Bouton refused to change a word, and the publicity helped make “Ball Four” one of the best-selling sports books of all time, with more than 5.5 million copies in print.

Sports Illustrated named it the third-best book ever written on sports, after A.J. Liebling’s “The Sweet Science,” about boxing, and Roger Kahn’s elegy to the Brooklyn Dodgers, “The Boys of Summer.”

Some of Bouton’s most scandalous revelations concerned his former team, including Yankee superstar Mickey Mantle, who could be churlish and mean behind his country-boy grin.

“I’ve seen him close a bus window on kids trying to get his autograph,” Bouton wrote. He added that the oft-injured Mantle sometimes played while nursing a hangover.

James Alan Bouton was born March 8, 1939, in Newark, N.J., and grew up in New Jersey and the Chicago suburbs.
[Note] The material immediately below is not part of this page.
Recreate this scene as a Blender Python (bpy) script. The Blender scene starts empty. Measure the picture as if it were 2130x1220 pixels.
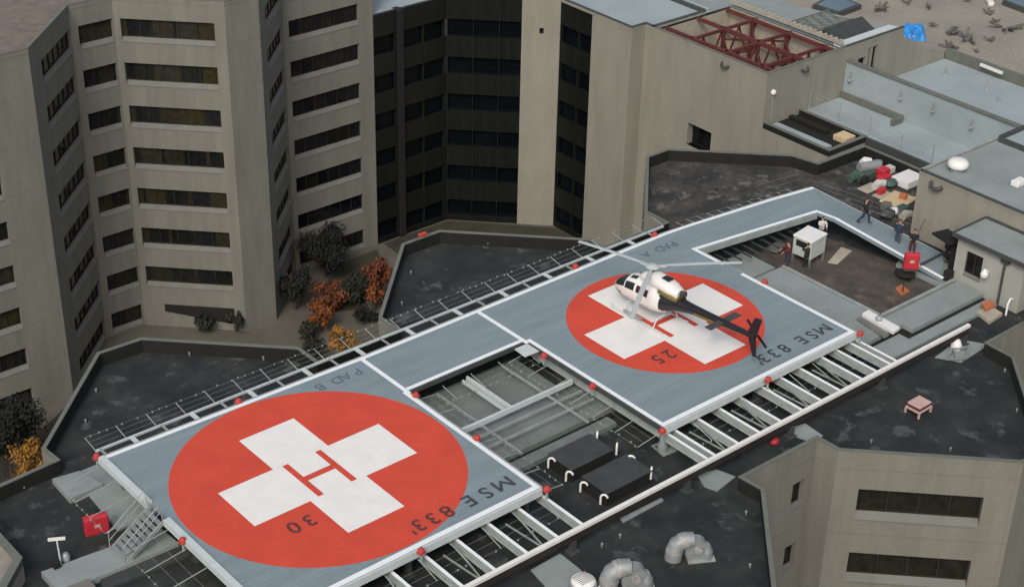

He attended Western Michigan University before signing with the Yankees in 1958 for $30,000 — paid out over three years.

Bouton made the major league team in 1962 and had his finest season the following year, when he was named an All-Star, with a 21-7 record and 2.53 ERA. In 1964, he was 18-13, with a 3.02 ERA. He won two games in the 1964 World Series.

Nicknamed “Bulldog,” he pitched with such fierce determination that his cap often came off when he threw the ball.

After the Yankees gave up on him in 1968, Bouton turned to the knuckleball, a temperamental pitch he learned as a boy. He retired during the 1970 season, after struggling with the Astros.

Bouton published a second book, “I’m Glad You Didn’t Take It Personally,” in 1971 and spent five years as a television sportscaster in New York. He published several updated editions of “Ball Four” and a baseball novel, “Strike Zone” (with Eliot Asinof ), that appeared in 1994. Another book, “Foul Ball” (2003), was about his unsuccessful efforts to save a minor-league ballpark in Pittsfield, Mass.